La idea era conocer expertos de ambos lados del conflicto, para así llevarnos algo de ellos, algo personal y profundo, lo que los hace palpitar y estremecerse
Ya de vuelta, pasé once horas de fiebre en un avión – no la mejor experiencia. Al momento de embarcar ya sentía la característica tibieza, la sed, y unas leves náuseas. Dos horas de vuelo sobre el Mediterráneo y ya estaba la cabeza como en carne viva por la migraña, yo tiritando, y los ojos como cociéndose al vapor en sus cuencas. Pero esto no fue un caso un poco extremo de la gripa que estaba recorriendo Jerusalén en enero; esto era Síndrome de Abstinencia. Esto era mi organismo rechazando mi salida de Israel, estoy segura. Porque, qué más podía hacer el cuerpo si no resistirse, a como diera lugar, a salir del sitio que en tantos aspectos se sentía exactamente como estar en casa, como mi país, como el hogar que los latinos llevamos en el alma.
¿Qué me obligaba a quedarme? ¿Qué vi, qué viví, qué me convenció tan rotundamente, y más importante aún, qué me lleva a hacer semejante analogía demencial, a comparar a Latinoamérica con un país clavado en un desierto del tamaño de Haití?
Cuando García Márquez trató de definir al colombiano en su discurso de aceptación del Nóbel, estaba construyendo sin saberlo un perfil múltiple; este se aplica a la perfección tanto para los colombianos, como para toda Latinoamérica, como para los israelitas.
“Un país donde lo inverosímil es la única medida de la realidad.” Está lleno de israelitas que son intuitivos, autodidactas y espontáneos; rápidos y trabajadores encarnizados. Guardan en el mismo corazón la misma cantidad de olvido y de rencor – tanto político como histórico.
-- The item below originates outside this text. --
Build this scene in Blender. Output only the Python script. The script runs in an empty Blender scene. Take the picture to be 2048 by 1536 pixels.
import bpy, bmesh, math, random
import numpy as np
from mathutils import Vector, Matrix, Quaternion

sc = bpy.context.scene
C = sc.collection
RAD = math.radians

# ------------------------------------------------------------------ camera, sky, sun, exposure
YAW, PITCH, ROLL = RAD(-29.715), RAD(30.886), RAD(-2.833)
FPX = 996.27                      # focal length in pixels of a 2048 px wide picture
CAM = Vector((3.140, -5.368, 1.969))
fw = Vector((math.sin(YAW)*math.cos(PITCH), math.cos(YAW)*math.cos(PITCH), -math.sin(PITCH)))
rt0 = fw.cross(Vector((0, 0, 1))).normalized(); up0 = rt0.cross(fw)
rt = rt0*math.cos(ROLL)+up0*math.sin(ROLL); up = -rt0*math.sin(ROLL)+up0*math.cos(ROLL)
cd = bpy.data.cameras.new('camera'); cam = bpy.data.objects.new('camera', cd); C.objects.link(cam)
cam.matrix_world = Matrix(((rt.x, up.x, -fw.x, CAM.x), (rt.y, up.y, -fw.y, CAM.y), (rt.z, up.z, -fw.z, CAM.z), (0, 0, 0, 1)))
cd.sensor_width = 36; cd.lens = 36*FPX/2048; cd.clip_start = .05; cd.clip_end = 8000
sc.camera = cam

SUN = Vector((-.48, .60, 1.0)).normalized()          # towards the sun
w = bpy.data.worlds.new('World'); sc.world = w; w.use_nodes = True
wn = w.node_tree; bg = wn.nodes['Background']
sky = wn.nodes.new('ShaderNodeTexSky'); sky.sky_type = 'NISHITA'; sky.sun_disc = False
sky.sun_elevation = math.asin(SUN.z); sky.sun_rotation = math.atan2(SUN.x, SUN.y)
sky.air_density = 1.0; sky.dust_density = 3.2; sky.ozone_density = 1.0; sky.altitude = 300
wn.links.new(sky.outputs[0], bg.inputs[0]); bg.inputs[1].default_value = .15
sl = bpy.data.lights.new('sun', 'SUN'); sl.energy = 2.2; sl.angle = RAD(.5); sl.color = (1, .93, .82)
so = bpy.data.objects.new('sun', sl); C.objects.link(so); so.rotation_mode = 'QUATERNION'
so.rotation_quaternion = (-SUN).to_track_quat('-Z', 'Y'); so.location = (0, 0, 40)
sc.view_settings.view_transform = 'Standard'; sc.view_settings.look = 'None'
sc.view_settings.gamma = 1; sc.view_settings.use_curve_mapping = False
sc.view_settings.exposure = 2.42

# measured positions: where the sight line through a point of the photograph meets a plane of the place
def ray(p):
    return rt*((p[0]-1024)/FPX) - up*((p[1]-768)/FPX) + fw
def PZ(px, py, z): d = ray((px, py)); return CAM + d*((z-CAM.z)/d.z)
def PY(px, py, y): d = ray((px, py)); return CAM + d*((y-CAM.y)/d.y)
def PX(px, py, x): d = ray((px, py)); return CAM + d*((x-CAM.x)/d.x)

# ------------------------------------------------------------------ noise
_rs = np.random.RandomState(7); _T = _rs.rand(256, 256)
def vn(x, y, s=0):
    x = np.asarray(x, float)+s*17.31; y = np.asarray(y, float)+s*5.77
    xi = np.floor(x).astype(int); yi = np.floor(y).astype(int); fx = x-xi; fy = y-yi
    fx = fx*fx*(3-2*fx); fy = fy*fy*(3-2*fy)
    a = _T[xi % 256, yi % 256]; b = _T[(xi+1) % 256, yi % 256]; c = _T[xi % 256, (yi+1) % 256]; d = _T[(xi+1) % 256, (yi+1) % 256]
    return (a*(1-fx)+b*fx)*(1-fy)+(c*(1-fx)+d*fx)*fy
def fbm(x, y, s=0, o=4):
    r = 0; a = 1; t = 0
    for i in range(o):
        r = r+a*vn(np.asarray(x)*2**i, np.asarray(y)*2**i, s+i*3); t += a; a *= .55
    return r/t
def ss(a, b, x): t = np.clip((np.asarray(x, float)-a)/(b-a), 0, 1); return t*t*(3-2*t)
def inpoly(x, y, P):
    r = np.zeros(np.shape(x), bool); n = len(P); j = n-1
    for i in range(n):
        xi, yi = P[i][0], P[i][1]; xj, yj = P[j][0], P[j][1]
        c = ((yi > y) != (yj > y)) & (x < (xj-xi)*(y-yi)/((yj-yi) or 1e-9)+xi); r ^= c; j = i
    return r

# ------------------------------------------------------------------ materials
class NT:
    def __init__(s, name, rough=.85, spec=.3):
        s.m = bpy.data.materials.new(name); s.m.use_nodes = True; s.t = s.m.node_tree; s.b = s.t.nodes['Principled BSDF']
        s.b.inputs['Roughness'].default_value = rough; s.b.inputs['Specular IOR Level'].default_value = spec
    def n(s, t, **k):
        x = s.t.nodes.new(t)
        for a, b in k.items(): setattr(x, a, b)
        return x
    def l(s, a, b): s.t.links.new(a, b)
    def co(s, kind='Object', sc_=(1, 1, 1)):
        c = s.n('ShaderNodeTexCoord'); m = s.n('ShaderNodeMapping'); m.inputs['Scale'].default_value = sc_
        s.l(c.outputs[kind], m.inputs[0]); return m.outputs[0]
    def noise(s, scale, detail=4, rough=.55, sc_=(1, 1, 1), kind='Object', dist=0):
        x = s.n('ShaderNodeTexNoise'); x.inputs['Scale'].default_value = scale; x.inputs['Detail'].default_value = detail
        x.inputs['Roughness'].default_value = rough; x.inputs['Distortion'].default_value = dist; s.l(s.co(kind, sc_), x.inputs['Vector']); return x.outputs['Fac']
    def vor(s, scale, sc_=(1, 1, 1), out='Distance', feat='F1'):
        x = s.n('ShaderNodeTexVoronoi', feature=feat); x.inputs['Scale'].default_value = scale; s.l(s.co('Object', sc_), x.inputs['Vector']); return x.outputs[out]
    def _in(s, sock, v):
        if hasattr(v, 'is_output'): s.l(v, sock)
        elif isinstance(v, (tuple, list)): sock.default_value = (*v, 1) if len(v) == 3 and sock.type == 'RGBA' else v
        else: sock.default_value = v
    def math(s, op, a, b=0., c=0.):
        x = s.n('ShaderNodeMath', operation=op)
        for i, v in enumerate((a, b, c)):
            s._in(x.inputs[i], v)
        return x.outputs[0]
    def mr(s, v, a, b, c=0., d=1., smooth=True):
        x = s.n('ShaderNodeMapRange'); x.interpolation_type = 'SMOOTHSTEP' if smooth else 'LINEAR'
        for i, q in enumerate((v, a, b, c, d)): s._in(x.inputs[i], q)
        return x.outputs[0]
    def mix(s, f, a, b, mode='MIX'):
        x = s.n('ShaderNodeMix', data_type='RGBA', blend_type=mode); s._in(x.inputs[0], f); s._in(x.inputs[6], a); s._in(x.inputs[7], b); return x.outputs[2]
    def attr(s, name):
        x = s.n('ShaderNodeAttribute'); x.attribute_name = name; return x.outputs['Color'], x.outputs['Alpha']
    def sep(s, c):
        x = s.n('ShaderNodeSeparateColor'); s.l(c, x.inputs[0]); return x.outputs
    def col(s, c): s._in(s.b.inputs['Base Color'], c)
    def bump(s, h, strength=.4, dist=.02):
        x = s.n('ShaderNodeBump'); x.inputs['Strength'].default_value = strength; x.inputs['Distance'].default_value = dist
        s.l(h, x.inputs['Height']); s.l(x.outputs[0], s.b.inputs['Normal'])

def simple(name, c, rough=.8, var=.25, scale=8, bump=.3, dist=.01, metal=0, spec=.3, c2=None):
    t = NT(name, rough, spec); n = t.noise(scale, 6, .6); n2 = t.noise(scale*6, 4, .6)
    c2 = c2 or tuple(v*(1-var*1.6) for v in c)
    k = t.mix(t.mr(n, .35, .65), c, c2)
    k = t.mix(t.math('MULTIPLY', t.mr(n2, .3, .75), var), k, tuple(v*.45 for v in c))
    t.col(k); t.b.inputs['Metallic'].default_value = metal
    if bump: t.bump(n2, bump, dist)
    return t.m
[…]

Una sociedad paradójica: aquí reinan por igual el gesto y la reflexión, el ímpetu y la razón, el calor humano y la desconfianza. “Sufrimos de un amor casi irracional por la vida, pero nos matamos unos a otros por las ansias de vivir. Somos capaces de los actos más nobles y de los más abyectos, de poemas sublimes y asesinatos dementes, de funerales jubilosos y parrandas mortales. No porque unos seamos buenos y otros malos, sino porque todos participamos de ambos extremos. Llegado el caso –y Dios nos libre– todos somos capaces de todo.”
El israelita vive intensamente porque tal vez nos queda poco. Y es amigable, transparente. Tiene ojos vivos, despiertos, una mirada que no evita la tuya, que te invita a su vida. Tiene ojos sinceros, ojos que te adivinan algo, porque ya lo conocen. Estos israelitas son árabes, musulmanes, cristianos, o judíos. En esta tierra la mirada constante es el mínimo común denominador.
Gabi tiene ojos miel, una boca redonda y huele a un Armani abundante. Vende la joyería que él mismo hace en un mercado cerca del centro de Jerusalén, con sus tres hermanos. El hermano de Gabi tiene ojos jade turbio, pero su mirada es todo menos turbia. Con la misma boca redonda de su hermano me dice que él vende en ese sitio todas las noches desde que tiene ocho años, que lo venga a visitar, que cuántos años tengo, que los mismos que él.
Y es que descubrí que los Israelitas son coquetos, como los latinos. Y que coquetean casi con clase, una coquetería que no acosa. Qué va, tal vez es sólo una especie diferente de amabilidad. Pero había algo en ella extrañamente familiar, algo latino, quizás. Comprenderán mi extrañeza. Pensando encontrarme con otra raza, otra gente, otro planeta, descubrí lo más cerca a casa que podía encontrar.
No sé si era por la cara de turista, pero siempre preguntaban de dónde eres, y luego, cuánto llevas en Israel, y a dónde has ido, y a dónde te gustaría ir, y yo te llevo, y no, no, cómo te voy a cobrar si eres mi amigo. Su economía vive del turismo. Tal vez todos saben muy bien que su supervivencia depende de la felicidad del turista; su vida depende de mi sonrisa.
Y de la de los que deciden quedarse.